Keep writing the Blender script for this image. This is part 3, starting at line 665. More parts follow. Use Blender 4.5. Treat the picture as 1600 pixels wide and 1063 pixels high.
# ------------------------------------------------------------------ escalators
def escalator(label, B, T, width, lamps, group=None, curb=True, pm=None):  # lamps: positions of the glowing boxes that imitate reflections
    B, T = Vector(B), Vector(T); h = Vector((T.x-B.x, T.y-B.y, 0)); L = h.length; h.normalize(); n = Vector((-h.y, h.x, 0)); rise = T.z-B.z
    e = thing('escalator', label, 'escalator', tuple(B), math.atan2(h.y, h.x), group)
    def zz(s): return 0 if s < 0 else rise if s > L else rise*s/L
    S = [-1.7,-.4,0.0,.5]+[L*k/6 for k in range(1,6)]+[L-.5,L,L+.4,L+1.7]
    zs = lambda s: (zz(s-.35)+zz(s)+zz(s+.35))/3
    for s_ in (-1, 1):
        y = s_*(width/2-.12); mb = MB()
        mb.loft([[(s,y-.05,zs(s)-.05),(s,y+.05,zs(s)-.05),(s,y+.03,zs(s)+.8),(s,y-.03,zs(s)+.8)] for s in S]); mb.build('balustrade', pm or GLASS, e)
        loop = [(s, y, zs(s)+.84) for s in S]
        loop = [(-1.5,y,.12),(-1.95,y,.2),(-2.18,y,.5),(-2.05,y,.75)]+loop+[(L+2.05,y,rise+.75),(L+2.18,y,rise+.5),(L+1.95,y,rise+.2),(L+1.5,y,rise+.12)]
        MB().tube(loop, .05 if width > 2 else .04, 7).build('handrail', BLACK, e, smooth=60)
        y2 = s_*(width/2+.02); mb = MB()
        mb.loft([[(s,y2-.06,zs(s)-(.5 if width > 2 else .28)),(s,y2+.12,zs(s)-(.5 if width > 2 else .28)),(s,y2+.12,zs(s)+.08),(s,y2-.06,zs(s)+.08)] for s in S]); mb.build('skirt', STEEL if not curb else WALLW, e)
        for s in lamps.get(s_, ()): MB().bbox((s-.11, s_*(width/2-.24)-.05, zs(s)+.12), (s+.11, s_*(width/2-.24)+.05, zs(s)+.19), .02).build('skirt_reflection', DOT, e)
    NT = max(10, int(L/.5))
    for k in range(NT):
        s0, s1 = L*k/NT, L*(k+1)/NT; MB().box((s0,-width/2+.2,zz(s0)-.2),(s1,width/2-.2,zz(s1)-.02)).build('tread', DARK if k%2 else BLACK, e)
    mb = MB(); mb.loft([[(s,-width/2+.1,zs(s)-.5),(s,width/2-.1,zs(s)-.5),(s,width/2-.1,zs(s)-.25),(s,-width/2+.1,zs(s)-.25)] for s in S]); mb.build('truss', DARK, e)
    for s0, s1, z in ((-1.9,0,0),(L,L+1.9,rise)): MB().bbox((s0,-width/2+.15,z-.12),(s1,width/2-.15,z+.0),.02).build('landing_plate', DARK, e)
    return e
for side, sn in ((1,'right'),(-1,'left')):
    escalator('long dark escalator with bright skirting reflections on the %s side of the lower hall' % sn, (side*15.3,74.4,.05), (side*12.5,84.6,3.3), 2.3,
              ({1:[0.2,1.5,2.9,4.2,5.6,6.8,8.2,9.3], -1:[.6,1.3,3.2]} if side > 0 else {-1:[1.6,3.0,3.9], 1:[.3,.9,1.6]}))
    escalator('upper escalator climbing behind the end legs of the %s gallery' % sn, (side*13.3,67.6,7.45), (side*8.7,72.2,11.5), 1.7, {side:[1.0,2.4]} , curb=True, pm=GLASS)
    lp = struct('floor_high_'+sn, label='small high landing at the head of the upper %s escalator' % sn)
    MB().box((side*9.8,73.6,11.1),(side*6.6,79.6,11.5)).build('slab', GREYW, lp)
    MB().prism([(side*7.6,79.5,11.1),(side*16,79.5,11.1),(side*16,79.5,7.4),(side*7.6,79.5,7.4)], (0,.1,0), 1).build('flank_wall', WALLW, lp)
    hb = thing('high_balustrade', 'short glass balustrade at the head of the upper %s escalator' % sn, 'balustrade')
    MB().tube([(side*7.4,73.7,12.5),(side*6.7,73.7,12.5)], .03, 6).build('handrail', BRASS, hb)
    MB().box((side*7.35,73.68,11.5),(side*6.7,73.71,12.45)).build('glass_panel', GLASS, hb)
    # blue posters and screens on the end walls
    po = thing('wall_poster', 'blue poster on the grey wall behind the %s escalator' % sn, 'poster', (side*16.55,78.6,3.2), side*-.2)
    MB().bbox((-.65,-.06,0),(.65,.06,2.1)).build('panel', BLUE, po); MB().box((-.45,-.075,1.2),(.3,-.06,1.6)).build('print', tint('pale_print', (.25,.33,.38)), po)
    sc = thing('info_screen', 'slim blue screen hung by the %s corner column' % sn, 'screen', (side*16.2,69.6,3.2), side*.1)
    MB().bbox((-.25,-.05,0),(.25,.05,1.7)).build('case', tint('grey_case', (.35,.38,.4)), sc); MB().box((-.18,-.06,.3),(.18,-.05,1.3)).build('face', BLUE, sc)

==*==

* _What is required_: Pick every line with "side" in it and copy it.

* _Response_:
for side, sn in ((1,'right'),(-1,'left')):
    escalator('long dark escalator with bright skirting reflections on the %s side of the lower hall' % sn, (side*15.3,74.4,.05), (side*12.5,84.6,3.3), 2.3,
              ({1:[0.2,1.5,2.9,4.2,5.6,6.8,8.2,9.3], -1:[.6,1.3,3.2]} if side > 0 else {-1:[1.6,3.0,3.9], 1:[.3,.9,1.6]}))
    escalator('upper escalator climbing behind the end legs of the %s gallery' % sn, (side*13.3,67.6,7.45), (side*8.7,72.2,11.5), 1.7, {side:[1.0,2.4]} , curb=True, pm=GLASS)
    MB().box((side*9.8,73.6,11.1),(side*6.6,79.6,11.5)).build('slab', GREYW, lp)
    MB().prism([(side*7.6,79.5,11.1),(side*16,79.5,11.1),(side*16,79.5,7.4),(side*7.6,79.5,7.4)], (0,.1,0), 1).build('flank_wall', WALLW, lp)
    MB().tube([(side*7.4,73.7,12.5),(side*6.7,73.7,12.5)], .03, 6).build('handrail', BRASS, hb)
    MB().box((side*7.35,73.68,11.5),(side*6.7,73.71,12.45)).build('glass_panel', GLASS, hb)
    po = thing('wall_poster', 'blue poster on the grey wall behind the %s escalator' % sn, 'poster', (side*16.55,78.6,3.2), side*-.2)
    sc = thing('info_screen', 'slim blue screen hung by the %s corner column' % sn, 'screen', (side*16.2,69.6,3.2), side*.1)